やたらと現場に口を出す上司
また、外国人観光客向けに、英語や中国語、韓国語のPOPも設置され、インバウンド需要に特化した売り場構成が整えられている。店長が地域のニーズを把握し、現場の判断で売り場の改良を進めることが可能なのだ。
他方、駅前にある錦糸町店や京急蒲田店では、駅を利用する学生や会社員をターゲットに、弁当やおにぎりといった商品がコンビニ感覚で購入できるよう工夫されている。
これらの柔軟な売り場構築は、店舗ごとに「一人の商売人」としての意識を持たせ、店長や担当者の独自性を尊重する権限委譲の制度が支えている。
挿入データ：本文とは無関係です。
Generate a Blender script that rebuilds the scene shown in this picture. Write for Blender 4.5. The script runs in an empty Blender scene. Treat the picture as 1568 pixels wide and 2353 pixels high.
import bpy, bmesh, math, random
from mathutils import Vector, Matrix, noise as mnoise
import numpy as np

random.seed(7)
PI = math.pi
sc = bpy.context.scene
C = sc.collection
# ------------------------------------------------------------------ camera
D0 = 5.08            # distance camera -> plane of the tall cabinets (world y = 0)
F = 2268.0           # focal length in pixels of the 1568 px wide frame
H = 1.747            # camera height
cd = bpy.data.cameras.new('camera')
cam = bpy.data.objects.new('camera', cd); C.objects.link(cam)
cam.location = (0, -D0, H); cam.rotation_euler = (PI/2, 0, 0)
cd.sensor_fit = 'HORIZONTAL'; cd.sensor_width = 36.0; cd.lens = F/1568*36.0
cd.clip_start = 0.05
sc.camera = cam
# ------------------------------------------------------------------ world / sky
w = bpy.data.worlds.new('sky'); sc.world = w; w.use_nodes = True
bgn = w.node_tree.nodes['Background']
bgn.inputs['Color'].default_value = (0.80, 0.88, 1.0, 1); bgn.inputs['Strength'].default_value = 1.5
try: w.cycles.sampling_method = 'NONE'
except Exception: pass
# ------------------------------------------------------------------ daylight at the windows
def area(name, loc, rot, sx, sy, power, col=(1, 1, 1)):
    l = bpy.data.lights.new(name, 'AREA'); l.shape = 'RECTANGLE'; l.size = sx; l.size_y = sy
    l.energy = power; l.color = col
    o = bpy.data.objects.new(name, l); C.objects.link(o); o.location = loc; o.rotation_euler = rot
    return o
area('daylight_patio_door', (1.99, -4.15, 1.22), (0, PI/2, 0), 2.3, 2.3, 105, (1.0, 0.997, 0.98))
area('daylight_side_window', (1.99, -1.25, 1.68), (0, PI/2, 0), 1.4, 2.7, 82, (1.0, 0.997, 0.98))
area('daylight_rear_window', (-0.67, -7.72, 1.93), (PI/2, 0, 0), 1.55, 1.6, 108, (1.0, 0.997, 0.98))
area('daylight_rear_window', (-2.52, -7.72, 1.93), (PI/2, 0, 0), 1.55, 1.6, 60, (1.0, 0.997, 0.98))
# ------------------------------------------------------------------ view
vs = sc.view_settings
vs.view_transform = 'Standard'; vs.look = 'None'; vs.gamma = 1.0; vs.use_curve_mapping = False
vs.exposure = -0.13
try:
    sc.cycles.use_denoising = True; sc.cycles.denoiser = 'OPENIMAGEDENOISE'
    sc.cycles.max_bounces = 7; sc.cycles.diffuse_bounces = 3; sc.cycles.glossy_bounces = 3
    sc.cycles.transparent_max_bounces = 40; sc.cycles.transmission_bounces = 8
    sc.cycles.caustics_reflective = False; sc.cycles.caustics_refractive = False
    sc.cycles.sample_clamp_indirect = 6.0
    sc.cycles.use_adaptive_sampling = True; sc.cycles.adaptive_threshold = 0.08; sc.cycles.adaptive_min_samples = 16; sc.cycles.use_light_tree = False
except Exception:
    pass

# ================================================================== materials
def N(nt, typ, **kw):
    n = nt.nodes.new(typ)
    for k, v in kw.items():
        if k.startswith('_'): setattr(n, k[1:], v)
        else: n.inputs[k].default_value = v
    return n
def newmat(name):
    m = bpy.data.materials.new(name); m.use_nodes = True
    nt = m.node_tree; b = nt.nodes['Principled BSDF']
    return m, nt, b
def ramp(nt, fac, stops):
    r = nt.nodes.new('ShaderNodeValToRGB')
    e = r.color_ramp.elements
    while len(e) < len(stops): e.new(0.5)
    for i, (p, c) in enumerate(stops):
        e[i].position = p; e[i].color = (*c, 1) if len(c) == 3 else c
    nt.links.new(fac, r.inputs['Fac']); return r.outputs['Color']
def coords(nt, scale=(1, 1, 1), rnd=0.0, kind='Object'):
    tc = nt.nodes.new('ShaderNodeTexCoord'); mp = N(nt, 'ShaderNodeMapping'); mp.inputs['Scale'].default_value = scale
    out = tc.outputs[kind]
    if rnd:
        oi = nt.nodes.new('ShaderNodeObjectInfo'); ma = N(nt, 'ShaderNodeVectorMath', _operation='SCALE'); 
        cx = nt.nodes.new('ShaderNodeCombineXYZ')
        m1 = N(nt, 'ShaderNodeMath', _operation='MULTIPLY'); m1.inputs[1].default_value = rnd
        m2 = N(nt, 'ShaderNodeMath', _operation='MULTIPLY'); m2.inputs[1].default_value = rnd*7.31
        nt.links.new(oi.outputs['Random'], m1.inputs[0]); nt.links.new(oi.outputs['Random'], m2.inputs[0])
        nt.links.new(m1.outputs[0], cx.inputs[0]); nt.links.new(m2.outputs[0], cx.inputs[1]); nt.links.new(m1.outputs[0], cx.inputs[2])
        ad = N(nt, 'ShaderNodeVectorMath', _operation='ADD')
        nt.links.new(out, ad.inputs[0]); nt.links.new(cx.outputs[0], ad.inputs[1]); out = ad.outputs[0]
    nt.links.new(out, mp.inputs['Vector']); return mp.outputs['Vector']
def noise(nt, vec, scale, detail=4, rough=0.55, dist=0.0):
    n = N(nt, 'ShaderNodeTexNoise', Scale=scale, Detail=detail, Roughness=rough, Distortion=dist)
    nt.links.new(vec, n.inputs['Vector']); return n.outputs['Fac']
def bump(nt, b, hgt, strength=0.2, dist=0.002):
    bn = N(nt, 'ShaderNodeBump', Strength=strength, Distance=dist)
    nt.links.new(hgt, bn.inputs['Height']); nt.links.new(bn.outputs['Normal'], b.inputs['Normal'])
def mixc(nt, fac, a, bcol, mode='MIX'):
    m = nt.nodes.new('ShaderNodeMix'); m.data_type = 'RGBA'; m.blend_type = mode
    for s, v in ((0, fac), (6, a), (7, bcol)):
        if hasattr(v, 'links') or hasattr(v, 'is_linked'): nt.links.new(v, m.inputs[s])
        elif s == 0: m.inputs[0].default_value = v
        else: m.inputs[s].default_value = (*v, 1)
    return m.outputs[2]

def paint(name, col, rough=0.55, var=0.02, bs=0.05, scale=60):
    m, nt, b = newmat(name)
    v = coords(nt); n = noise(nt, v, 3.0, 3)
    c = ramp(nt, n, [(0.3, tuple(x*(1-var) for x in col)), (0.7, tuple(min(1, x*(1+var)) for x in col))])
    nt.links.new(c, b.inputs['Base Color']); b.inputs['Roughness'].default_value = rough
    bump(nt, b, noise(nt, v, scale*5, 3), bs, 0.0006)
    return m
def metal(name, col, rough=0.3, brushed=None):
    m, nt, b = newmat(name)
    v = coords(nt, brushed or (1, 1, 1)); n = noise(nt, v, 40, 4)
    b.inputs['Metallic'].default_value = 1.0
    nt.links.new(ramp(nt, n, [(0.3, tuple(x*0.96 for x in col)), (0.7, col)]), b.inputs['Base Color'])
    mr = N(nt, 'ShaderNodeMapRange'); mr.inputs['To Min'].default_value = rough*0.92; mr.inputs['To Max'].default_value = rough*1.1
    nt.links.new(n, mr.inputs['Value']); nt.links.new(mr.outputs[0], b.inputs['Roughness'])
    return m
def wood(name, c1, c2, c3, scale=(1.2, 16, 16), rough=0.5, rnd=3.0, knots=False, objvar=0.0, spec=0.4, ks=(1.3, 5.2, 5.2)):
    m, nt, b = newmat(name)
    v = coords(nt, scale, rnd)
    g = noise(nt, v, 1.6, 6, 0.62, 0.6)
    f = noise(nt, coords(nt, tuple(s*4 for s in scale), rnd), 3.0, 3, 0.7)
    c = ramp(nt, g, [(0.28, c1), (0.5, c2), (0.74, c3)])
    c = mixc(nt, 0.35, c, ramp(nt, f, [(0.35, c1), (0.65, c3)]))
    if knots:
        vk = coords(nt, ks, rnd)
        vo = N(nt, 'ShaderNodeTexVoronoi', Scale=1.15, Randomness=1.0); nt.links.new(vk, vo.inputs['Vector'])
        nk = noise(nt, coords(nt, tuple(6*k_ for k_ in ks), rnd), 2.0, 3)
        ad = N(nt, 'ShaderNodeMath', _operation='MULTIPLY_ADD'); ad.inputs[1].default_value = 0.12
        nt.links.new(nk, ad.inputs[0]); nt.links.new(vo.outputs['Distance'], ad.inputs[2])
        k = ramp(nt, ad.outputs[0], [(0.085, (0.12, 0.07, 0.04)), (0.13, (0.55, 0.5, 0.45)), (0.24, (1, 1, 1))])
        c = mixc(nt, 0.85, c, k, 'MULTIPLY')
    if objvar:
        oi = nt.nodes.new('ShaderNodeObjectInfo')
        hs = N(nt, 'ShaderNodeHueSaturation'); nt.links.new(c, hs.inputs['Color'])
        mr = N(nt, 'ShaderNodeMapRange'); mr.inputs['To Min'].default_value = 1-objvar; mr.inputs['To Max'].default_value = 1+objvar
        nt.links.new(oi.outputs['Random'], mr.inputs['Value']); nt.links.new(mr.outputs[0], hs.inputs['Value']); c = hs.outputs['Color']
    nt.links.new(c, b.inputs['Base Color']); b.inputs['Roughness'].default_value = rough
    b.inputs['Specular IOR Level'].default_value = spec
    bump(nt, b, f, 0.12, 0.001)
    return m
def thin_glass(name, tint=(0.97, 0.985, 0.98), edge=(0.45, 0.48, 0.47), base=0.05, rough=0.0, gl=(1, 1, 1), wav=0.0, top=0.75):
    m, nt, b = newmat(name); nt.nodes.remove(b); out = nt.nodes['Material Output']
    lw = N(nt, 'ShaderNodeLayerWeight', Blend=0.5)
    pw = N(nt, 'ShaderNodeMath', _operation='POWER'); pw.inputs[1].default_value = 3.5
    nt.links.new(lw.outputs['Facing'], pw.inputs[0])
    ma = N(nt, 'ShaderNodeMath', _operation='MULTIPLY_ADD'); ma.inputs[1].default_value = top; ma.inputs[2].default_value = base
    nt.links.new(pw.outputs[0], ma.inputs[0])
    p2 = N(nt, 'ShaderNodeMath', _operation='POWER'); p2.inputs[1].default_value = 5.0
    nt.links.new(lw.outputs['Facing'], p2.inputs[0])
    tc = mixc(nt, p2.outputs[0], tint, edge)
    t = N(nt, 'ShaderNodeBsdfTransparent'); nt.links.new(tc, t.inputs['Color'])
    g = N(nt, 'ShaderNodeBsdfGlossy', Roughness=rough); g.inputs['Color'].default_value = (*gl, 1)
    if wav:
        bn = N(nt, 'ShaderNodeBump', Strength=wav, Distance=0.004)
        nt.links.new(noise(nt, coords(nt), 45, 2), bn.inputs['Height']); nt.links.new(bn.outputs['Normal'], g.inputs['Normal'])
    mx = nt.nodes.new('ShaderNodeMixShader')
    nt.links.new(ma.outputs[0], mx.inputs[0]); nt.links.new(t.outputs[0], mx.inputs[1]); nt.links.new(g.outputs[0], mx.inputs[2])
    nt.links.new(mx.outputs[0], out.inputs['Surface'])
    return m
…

しかし、日本企業全体を見渡してみても、「権限委譲」ほど難しいものはない。真面目な上司、真面目な経営者になればなるほど、自分の裁量を拡大解釈して、現場に口を出していくものだ。
優秀な人間であれば、それでもある程度は成長できるのであろうが、どこかで限界がきてしまうもの。限界がきて気づくのが、自分ばかりが試行錯誤を繰り返していたがために、会社を成長させようとする人材が育っておらず、「ウチには人材がいない」などと絶望するものだ。